— begin —

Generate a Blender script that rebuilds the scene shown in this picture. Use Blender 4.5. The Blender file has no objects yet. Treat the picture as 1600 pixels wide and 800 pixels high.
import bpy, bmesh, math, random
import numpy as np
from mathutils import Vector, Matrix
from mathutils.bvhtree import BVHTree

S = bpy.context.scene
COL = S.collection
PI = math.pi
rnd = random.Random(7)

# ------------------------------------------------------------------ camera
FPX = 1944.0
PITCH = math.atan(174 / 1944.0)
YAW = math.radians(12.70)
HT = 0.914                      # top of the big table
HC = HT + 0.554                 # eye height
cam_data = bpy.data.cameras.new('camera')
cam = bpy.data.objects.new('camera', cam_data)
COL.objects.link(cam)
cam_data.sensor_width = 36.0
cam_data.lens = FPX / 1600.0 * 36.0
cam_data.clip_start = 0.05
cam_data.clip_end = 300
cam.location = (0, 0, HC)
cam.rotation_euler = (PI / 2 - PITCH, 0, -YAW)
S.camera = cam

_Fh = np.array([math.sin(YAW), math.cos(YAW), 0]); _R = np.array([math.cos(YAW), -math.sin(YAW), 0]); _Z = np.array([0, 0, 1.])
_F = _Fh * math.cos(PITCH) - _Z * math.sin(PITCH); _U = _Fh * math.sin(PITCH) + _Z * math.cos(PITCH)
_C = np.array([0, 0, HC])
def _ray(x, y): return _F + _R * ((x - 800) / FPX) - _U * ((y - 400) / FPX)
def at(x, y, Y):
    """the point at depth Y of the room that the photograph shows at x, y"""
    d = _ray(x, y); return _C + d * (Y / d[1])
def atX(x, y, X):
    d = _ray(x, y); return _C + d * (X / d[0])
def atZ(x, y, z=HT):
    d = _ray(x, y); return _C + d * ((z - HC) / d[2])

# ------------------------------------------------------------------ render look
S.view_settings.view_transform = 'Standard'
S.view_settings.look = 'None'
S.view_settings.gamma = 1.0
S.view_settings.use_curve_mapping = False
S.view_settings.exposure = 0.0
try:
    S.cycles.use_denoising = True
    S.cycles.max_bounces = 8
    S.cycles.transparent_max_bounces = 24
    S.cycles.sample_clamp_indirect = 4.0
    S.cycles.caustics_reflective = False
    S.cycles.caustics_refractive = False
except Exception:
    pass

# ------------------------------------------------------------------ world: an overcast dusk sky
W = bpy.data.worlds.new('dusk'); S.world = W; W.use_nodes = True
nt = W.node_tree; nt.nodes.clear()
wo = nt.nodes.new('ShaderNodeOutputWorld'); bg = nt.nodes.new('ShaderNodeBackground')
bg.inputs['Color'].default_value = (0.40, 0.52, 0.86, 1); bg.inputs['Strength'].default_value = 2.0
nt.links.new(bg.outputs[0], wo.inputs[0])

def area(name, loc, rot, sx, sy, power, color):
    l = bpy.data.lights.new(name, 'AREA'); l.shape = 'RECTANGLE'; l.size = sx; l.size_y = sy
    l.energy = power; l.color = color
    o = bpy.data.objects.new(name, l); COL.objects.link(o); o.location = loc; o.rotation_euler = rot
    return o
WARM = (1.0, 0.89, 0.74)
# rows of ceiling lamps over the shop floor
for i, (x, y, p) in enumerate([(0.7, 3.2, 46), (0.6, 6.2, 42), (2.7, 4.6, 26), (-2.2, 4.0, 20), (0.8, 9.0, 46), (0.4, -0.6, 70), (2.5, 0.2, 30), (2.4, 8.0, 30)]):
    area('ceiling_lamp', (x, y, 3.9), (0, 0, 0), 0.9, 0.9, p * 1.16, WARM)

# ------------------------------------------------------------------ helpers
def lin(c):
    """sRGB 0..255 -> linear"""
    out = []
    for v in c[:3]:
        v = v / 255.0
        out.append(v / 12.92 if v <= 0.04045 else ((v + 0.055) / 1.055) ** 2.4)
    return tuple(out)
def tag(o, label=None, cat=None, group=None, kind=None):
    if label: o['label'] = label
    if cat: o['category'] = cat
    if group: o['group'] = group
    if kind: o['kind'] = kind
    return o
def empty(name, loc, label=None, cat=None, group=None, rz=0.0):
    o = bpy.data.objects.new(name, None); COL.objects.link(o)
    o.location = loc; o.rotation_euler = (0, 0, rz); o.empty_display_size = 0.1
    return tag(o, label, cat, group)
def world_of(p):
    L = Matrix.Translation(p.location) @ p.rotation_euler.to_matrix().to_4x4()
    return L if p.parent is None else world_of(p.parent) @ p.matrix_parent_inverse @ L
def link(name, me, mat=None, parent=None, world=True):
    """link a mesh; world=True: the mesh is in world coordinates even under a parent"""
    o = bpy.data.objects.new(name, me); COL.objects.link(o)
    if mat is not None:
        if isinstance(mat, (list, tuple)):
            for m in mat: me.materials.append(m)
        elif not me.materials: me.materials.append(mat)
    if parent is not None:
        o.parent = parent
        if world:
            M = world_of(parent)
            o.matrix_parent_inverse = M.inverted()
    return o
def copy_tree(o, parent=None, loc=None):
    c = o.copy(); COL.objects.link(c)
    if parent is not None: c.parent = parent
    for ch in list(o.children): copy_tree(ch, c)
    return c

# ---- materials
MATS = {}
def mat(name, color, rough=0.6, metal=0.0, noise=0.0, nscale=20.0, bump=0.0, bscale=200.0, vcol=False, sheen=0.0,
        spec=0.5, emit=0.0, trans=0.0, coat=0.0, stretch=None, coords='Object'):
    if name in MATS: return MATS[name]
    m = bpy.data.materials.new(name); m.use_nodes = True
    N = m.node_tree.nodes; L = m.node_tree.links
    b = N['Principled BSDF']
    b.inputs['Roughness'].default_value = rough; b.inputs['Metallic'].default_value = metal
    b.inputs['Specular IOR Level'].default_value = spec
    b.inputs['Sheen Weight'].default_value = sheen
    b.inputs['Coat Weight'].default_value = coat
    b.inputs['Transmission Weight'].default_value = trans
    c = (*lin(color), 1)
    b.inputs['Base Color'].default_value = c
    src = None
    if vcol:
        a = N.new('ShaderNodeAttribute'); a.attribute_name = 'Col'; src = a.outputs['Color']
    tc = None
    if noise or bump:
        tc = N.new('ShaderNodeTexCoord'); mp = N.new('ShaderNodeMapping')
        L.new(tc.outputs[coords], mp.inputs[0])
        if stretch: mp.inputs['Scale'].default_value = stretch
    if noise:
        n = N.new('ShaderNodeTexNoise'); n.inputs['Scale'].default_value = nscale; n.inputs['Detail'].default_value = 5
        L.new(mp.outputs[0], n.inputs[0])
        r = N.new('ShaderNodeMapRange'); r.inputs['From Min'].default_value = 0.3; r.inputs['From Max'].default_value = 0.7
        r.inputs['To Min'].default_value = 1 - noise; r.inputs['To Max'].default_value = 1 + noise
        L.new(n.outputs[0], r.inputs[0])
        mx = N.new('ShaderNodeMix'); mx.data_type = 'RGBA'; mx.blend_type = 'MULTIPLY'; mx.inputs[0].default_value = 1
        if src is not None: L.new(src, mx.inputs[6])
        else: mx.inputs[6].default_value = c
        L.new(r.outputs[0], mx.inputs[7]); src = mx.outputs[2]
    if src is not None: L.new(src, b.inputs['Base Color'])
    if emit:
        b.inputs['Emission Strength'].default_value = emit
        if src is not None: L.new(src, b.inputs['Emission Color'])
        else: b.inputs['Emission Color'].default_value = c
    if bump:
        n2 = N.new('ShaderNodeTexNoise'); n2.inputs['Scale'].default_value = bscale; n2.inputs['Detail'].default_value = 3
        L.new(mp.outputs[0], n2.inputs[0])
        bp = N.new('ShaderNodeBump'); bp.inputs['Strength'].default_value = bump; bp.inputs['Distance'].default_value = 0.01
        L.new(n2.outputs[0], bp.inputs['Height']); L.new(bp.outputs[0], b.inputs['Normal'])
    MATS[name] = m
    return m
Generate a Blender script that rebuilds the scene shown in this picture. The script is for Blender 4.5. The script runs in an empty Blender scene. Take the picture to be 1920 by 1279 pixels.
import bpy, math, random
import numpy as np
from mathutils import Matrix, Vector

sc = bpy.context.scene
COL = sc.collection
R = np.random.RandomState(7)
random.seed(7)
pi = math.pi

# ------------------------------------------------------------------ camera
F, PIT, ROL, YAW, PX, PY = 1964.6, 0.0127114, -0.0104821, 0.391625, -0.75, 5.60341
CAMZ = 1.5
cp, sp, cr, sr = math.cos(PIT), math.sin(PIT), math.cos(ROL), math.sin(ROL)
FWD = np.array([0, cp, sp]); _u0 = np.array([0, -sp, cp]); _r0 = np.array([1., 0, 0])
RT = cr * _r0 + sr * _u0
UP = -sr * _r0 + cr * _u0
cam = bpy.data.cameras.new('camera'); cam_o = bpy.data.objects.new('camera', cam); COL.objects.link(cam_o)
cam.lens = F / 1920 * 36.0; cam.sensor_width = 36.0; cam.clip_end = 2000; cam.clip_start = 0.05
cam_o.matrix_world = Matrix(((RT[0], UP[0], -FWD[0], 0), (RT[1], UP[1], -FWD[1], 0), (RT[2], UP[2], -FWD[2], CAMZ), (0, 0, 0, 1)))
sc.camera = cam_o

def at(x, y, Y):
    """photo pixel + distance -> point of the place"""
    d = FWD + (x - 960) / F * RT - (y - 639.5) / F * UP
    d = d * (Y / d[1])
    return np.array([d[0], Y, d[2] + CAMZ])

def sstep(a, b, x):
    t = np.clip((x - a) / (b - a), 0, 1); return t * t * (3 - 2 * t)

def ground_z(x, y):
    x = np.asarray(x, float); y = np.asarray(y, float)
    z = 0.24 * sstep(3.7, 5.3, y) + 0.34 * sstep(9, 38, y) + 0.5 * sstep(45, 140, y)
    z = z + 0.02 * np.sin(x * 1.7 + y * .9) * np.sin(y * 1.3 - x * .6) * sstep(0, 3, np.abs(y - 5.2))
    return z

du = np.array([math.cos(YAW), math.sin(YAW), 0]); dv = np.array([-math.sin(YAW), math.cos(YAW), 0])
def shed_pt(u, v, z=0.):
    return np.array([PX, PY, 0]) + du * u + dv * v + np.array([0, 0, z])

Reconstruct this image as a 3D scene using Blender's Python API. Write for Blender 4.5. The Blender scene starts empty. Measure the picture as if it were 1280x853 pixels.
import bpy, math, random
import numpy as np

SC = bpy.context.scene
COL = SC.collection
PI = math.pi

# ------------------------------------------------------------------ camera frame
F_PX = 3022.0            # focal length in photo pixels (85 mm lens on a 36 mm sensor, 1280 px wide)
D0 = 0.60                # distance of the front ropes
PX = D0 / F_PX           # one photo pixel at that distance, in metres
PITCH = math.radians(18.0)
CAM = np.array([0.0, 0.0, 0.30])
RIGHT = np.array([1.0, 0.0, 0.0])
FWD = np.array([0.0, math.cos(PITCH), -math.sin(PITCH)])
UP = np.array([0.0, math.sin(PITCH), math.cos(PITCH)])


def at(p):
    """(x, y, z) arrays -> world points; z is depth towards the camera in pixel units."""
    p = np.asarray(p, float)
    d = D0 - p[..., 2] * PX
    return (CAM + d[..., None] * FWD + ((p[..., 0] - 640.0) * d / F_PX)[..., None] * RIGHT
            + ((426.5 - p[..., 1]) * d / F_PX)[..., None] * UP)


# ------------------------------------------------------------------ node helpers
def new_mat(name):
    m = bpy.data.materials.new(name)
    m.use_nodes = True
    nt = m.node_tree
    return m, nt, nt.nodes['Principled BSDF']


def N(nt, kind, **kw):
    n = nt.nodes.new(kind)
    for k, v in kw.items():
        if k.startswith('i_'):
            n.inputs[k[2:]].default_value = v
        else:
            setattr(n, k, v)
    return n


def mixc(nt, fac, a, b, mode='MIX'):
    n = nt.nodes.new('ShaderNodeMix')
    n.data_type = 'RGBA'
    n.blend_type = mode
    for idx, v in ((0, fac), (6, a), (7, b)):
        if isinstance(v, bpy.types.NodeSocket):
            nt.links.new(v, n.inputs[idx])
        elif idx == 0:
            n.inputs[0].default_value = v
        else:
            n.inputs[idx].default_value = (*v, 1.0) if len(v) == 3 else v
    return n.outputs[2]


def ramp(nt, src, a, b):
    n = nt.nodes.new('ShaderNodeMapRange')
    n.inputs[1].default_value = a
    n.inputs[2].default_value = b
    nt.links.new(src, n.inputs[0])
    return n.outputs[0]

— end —

Begin at the top of the records above and quote each line exactly, ending with the line that contains "rnd = random.Random(7)".

Generate a Blender script that rebuilds the scene shown in this picture. Use Blender 4.5. The Blender file has no objects yet. Treat the picture as 1600 pixels wide and 800 pixels high.
import bpy, bmesh, math, random
import numpy as np
from mathutils import Vector, Matrix
from mathutils.bvhtree import BVHTree

S = bpy.context.scene
COL = S.collection
PI = math.pi
rnd = random.Random(7)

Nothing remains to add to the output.